Roberts hopes Coke will reconsider its policies if colleges threaten to sever contracts with the company. “Our end goal is sending a letter of concern to Coke, saying that we won’t renew our contract when it expires,” she said. “It’s not effective to have a big campaign saying that we’re not going to drink soda or other drinks made by bad companies. They only way to make a real change is to target one company and go with it.”

The newly-passed student council resolution appeals to President Al Bloom to write a letter to Coke communicating Swarthmore’s concerns about company policy. Stuart Hain, Associate Vice President for Facilities and Services, said the president’s office will send an admonishing letter to Coke and monitor investigations that the company promised to conduct in response to the charges of human rights violations.

Hain worked with students from the Kick Coke campaign to discuss the future of the soda as a major vendor at Swarthmore. “We had a meeting, and I’ve taken the issues presented to members of the president’s staff to talk about it. The college has done a couple of things. We went to a Coke stockholders meeting and asked for an investigation in response to the charges,” Hain said.

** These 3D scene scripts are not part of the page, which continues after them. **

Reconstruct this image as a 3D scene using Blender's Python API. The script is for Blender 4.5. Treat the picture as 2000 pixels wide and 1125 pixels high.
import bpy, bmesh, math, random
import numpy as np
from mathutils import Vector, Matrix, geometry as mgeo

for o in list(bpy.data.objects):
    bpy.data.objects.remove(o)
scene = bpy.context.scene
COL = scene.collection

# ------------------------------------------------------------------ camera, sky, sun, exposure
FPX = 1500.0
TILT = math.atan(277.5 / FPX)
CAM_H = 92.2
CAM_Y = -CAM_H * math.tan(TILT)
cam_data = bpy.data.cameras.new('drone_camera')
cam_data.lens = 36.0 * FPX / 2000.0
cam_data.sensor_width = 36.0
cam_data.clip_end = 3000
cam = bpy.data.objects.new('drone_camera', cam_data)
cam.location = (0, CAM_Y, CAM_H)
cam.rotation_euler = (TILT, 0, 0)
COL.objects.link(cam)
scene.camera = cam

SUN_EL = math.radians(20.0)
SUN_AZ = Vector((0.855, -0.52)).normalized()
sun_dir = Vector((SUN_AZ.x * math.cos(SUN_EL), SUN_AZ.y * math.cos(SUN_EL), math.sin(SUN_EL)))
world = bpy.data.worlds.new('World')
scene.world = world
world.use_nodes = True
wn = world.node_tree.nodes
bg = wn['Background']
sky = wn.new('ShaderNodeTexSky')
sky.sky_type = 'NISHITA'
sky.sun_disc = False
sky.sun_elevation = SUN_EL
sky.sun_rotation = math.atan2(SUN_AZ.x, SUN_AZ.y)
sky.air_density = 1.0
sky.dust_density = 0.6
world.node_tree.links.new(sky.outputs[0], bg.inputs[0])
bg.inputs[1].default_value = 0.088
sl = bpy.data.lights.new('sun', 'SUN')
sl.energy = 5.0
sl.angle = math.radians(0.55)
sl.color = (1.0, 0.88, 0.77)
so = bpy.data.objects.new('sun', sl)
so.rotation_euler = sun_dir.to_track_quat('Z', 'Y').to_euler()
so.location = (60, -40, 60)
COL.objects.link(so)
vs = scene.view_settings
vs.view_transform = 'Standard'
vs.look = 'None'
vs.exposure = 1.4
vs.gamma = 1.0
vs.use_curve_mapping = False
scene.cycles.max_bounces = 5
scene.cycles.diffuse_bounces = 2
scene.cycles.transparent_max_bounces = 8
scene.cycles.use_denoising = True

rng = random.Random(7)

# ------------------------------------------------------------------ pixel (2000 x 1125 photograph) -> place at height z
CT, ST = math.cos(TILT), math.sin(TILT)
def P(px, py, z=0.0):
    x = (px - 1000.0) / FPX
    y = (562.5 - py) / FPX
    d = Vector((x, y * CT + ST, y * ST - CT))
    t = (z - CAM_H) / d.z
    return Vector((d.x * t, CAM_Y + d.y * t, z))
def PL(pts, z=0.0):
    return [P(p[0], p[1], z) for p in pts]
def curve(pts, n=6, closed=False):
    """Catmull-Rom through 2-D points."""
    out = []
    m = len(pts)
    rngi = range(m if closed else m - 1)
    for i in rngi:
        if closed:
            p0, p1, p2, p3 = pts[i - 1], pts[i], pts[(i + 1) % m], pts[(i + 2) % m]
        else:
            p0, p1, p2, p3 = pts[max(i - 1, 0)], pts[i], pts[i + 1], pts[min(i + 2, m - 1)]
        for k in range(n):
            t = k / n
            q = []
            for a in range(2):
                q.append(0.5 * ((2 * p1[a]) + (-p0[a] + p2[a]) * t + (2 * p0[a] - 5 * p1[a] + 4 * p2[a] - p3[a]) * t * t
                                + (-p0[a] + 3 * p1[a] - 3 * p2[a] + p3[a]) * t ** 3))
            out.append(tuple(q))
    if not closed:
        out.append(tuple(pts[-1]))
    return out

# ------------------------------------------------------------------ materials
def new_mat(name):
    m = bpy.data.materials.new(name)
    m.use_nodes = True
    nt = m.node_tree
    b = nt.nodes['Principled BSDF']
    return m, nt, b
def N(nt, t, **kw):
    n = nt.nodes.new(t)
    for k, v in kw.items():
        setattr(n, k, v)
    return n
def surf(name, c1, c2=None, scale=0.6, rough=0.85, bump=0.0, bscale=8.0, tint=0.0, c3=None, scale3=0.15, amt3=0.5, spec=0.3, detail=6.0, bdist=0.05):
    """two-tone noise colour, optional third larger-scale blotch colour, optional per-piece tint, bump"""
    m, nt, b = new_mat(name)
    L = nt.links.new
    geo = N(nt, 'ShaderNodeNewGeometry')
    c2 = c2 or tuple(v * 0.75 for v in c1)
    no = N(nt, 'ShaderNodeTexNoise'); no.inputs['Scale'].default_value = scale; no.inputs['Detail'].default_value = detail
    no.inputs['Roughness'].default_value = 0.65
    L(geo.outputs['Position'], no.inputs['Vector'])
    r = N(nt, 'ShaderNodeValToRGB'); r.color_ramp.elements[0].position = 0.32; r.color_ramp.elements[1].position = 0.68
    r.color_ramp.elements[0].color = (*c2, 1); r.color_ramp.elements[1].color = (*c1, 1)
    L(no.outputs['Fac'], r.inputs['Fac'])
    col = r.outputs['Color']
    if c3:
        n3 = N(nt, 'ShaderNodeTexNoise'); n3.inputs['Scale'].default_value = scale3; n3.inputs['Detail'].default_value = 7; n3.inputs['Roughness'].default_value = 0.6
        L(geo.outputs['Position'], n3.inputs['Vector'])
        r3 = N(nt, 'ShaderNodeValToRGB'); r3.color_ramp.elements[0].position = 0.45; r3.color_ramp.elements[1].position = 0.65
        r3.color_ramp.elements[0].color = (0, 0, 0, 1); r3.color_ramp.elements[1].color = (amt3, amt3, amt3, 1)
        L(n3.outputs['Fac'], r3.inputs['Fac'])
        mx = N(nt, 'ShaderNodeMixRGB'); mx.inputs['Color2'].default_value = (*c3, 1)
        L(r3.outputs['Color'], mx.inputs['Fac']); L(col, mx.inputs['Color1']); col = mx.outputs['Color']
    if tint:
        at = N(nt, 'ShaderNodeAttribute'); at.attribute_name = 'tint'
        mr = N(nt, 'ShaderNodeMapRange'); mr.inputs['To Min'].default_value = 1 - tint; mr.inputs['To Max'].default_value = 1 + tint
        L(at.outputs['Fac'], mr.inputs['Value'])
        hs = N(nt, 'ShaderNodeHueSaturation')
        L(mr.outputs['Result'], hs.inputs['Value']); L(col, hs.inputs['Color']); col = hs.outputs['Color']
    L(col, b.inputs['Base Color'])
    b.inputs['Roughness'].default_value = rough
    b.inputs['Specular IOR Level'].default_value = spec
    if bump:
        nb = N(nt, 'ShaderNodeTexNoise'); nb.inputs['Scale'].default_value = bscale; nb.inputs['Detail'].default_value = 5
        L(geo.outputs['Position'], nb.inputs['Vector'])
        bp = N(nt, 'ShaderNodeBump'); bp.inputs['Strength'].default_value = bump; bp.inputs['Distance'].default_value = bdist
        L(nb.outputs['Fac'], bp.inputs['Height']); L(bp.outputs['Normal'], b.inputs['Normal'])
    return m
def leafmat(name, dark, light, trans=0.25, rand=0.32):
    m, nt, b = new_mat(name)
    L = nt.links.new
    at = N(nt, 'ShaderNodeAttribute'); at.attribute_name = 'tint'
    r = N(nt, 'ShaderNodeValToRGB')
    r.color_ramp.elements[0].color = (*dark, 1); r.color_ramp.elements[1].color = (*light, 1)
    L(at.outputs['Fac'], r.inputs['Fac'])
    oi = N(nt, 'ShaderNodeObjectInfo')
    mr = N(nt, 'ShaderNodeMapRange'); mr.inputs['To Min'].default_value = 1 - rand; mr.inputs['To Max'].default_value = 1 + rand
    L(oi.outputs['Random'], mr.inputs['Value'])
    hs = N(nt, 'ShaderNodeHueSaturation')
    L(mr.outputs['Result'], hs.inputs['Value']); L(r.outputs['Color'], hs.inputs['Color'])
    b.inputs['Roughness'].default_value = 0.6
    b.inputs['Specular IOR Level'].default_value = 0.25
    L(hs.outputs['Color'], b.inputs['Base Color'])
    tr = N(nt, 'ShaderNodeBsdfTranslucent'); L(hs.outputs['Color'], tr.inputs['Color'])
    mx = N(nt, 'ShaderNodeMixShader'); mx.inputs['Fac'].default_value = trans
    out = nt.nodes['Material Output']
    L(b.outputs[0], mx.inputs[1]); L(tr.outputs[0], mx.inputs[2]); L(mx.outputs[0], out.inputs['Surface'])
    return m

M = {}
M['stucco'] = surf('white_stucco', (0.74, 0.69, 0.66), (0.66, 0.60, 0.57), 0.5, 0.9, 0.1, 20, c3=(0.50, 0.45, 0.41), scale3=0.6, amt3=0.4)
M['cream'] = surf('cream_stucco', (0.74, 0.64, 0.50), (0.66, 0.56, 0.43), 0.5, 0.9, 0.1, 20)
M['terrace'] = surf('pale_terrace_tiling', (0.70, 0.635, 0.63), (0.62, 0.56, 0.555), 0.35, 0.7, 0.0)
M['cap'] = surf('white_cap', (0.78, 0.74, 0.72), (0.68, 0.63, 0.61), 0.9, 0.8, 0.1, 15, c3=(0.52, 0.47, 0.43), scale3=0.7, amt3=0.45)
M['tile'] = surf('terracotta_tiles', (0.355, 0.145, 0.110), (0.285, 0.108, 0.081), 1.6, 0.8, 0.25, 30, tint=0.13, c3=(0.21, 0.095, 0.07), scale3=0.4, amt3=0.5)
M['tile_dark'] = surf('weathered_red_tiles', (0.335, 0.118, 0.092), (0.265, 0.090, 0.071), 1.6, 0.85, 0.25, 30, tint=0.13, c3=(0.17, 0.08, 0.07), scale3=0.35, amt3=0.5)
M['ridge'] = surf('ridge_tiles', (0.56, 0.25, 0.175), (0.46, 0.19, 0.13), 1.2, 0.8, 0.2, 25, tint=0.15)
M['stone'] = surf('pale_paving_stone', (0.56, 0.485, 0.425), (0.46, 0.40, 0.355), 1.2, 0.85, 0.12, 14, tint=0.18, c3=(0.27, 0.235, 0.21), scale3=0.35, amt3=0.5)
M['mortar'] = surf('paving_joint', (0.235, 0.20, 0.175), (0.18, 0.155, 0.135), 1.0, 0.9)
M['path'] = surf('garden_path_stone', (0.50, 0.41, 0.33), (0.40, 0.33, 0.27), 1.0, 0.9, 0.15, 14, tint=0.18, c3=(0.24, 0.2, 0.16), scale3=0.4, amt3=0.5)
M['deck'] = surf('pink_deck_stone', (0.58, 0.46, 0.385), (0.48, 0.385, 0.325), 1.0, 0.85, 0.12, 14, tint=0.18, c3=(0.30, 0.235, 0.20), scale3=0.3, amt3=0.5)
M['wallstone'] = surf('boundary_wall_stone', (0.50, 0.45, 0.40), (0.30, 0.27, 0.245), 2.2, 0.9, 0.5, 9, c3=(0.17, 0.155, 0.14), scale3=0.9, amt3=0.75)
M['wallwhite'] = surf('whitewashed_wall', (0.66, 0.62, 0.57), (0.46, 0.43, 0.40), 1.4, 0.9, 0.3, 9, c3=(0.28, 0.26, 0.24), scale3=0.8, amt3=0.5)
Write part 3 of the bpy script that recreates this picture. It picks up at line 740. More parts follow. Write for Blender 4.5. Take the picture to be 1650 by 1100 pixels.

Kick Coke members have chosen to target Coke, rather than other large soda vendors, in hopes that other corporations will learn from the example of the public backlash against Coke’s policies. “The reason we don’t go after Pepsi is not because they have a shimmering record, it’s just that they’re not guilty to the extent of Coke,” Herschel Pecker ’06 said. “You go after the biggest company. In the vein of the people who boycotted Nike, you pick one company to go after and you hope the rest will fall in line.”

Nick Villagra ’09 doubts the means of the Kick Coke campaign. “I know the general aim of the campaign, which is to literally kick Coke, but I think it’s more a matter of the machinery behind the corporation than the substance itself,” he said. “If people really want to drink Coke, I don’t see how the campaign can fight that. It’s hard to convert people to dislike a certain type of food.”